* **Data extract**
** Start **
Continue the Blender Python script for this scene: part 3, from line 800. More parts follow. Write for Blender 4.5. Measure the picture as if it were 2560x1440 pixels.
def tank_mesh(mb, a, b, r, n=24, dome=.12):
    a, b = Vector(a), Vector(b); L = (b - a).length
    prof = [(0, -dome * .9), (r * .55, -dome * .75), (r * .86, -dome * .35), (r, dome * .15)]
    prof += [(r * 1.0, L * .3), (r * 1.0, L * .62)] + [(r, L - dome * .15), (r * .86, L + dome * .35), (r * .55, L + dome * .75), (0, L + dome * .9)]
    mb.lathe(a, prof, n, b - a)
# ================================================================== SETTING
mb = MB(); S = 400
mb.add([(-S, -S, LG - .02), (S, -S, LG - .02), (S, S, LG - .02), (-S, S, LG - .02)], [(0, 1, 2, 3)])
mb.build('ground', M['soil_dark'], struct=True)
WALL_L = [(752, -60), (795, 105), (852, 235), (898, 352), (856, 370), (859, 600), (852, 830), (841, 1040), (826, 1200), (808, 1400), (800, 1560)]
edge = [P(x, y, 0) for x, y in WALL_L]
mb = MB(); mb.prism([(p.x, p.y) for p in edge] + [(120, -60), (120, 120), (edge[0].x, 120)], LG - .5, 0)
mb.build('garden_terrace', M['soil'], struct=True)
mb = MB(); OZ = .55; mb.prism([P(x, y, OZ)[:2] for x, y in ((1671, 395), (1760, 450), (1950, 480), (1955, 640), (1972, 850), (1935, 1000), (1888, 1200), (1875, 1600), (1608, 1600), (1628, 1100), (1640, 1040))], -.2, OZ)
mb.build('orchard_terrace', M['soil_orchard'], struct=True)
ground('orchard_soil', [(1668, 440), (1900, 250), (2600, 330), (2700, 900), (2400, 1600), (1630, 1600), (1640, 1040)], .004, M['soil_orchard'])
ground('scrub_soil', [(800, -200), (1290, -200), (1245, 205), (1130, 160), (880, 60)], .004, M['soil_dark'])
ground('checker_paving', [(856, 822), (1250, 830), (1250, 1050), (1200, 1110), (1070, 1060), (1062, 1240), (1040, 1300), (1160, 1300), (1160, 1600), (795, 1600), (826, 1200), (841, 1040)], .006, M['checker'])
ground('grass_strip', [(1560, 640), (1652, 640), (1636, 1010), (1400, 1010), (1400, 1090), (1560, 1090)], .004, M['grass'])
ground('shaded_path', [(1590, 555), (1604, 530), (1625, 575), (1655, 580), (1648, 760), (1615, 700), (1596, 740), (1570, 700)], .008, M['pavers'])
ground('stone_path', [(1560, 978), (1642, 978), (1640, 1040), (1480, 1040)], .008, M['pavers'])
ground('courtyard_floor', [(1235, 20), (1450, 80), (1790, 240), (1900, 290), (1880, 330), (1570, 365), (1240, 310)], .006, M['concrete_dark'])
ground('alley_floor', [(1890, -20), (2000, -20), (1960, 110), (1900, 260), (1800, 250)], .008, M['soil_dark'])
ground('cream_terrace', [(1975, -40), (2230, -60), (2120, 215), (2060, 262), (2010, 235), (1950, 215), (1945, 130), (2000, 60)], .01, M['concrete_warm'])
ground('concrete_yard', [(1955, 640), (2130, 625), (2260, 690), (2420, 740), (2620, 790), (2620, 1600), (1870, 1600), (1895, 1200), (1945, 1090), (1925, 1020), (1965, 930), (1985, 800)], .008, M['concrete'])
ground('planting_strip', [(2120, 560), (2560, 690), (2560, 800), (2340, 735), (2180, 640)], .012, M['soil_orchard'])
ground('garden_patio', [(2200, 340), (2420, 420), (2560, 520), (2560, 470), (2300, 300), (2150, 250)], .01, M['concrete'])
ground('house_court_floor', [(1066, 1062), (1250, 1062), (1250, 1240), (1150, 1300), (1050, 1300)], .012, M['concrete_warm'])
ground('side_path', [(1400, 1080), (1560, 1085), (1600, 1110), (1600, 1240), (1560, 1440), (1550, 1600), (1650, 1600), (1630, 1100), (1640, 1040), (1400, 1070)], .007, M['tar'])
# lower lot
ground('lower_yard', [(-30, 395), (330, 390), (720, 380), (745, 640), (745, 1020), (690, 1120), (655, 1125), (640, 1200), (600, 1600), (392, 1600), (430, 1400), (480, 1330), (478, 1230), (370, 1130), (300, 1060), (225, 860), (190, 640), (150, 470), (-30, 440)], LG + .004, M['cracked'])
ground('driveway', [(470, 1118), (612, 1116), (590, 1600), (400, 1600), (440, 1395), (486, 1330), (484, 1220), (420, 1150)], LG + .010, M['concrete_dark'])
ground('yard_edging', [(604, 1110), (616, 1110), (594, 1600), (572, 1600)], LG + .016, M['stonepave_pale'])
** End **
* **Task**
Produce an exact copy of the whole listing.

* **The response**
Continue the Blender Python script for this scene: part 3, from line 800. More parts follow. Write for Blender 4.5. Measure the picture as if it were 2560x1440 pixels.
def tank_mesh(mb, a, b, r, n=24, dome=.12):
    a, b = Vector(a), Vector(b); L = (b - a).length
    prof = [(0, -dome * .9), (r * .55, -dome * .75), (r * .86, -dome * .35), (r, dome * .15)]
    prof += [(r * 1.0, L * .3), (r * 1.0, L * .62)] + [(r, L - dome * .15), (r * .86, L + dome * .35), (r * .55, L + dome * .75), (0, L + dome * .9)]
    mb.lathe(a, prof, n, b - a)
# ================================================================== SETTING
mb = MB(); S = 400
mb.add([(-S, -S, LG - .02), (S, -S, LG - .02), (S, S, LG - .02), (-S, S, LG - .02)], [(0, 1, 2, 3)])
mb.build('ground', M['soil_dark'], struct=True)
WALL_L = [(752, -60), (795, 105), (852, 235), (898, 352), (856, 370), (859, 600), (852, 830), (841, 1040), (826, 1200), (808, 1400), (800, 1560)]
edge = [P(x, y, 0) for x, y in WALL_L]
mb = MB(); mb.prism([(p.x, p.y) for p in edge] + [(120, -60), (120, 120), (edge[0].x, 120)], LG - .5, 0)
mb.build('garden_terrace', M['soil'], struct=True)
mb = MB(); OZ = .55; mb.prism([P(x, y, OZ)[:2] for x, y in ((1671, 395), (1760, 450), (1950, 480), (1955, 640), (1972, 850), (1935, 1000), (1888, 1200), (1875, 1600), (1608, 1600), (1628, 1100), (1640, 1040))], -.2, OZ)
mb.build('orchard_terrace', M['soil_orchard'], struct=True)
ground('orchard_soil', [(1668, 440), (1900, 250), (2600, 330), (2700, 900), (2400, 1600), (1630, 1600), (1640, 1040)], .004, M['soil_orchard'])
ground('scrub_soil', [(800, -200), (1290, -200), (1245, 205), (1130, 160), (880, 60)], .004, M['soil_dark'])
ground('checker_paving', [(856, 822), (1250, 830), (1250, 1050), (1200, 1110), (1070, 1060), (1062, 1240), (1040, 1300), (1160, 1300), (1160, 1600), (795, 1600), (826, 1200), (841, 1040)], .006, M['checker'])
ground('grass_strip', [(1560, 640), (1652, 640), (1636, 1010), (1400, 1010), (1400, 1090), (1560, 1090)], .004, M['grass'])
ground('shaded_path', [(1590, 555), (1604, 530), (1625, 575), (1655, 580), (1648, 760), (1615, 700), (1596, 740), (1570, 700)], .008, M['pavers'])
ground('stone_path', [(1560, 978), (1642, 978), (1640, 1040), (1480, 1040)], .008, M['pavers'])
ground('courtyard_floor', [(1235, 20), (1450, 80), (1790, 240), (1900, 290), (1880, 330), (1570, 365), (1240, 310)], .006, M['concrete_dark'])
ground('alley_floor', [(1890, -20), (2000, -20), (1960, 110), (1900, 260), (1800, 250)], .008, M['soil_dark'])
ground('cream_terrace', [(1975, -40), (2230, -60), (2120, 215), (2060, 262), (2010, 235), (1950, 215), (1945, 130), (2000, 60)], .01, M['concrete_warm'])
ground('concrete_yard', [(1955, 640), (2130, 625), (2260, 690), (2420, 740), (2620, 790), (2620, 1600), (1870, 1600), (1895, 1200), (1945, 1090), (1925, 1020), (1965, 930), (1985, 800)], .008, M['concrete'])
ground('planting_strip', [(2120, 560), (2560, 690), (2560, 800), (2340, 735), (2180, 640)], .012, M['soil_orchard'])
ground('garden_patio', [(2200, 340), (2420, 420), (2560, 520), (2560, 470), (2300, 300), (2150, 250)], .01, M['concrete'])
ground('house_court_floor', [(1066, 1062), (1250, 1062), (1250, 1240), (1150, 1300), (1050, 1300)], .012, M['concrete_warm'])
ground('side_path', [(1400, 1080), (1560, 1085), (1600, 1110), (1600, 1240), (1560, 1440), (1550, 1600), (1650, 1600), (1630, 1100), (1640, 1040), (1400, 1070)], .007, M['tar'])
# lower lot
ground('lower_yard', [(-30, 395), (330, 390), (720, 380), (745, 640), (745, 1020), (690, 1120), (655, 1125), (640, 1200), (600, 1600), (392, 1600), (430, 1400), (480, 1330), (478, 1230), (370, 1130), (300, 1060), (225, 860), (190, 640), (150, 470), (-30, 440)], LG + .004, M['cracked'])
ground('driveway', [(470, 1118), (612, 1116), (590, 1600), (400, 1600), (440, 1395), (486, 1330), (484, 1220), (420, 1150)], LG + .010, M['concrete_dark'])
ground('yard_edging', [(604, 1110), (616, 1110), (594, 1600), (572, 1600)], LG + .016, M['stonepave_pale'])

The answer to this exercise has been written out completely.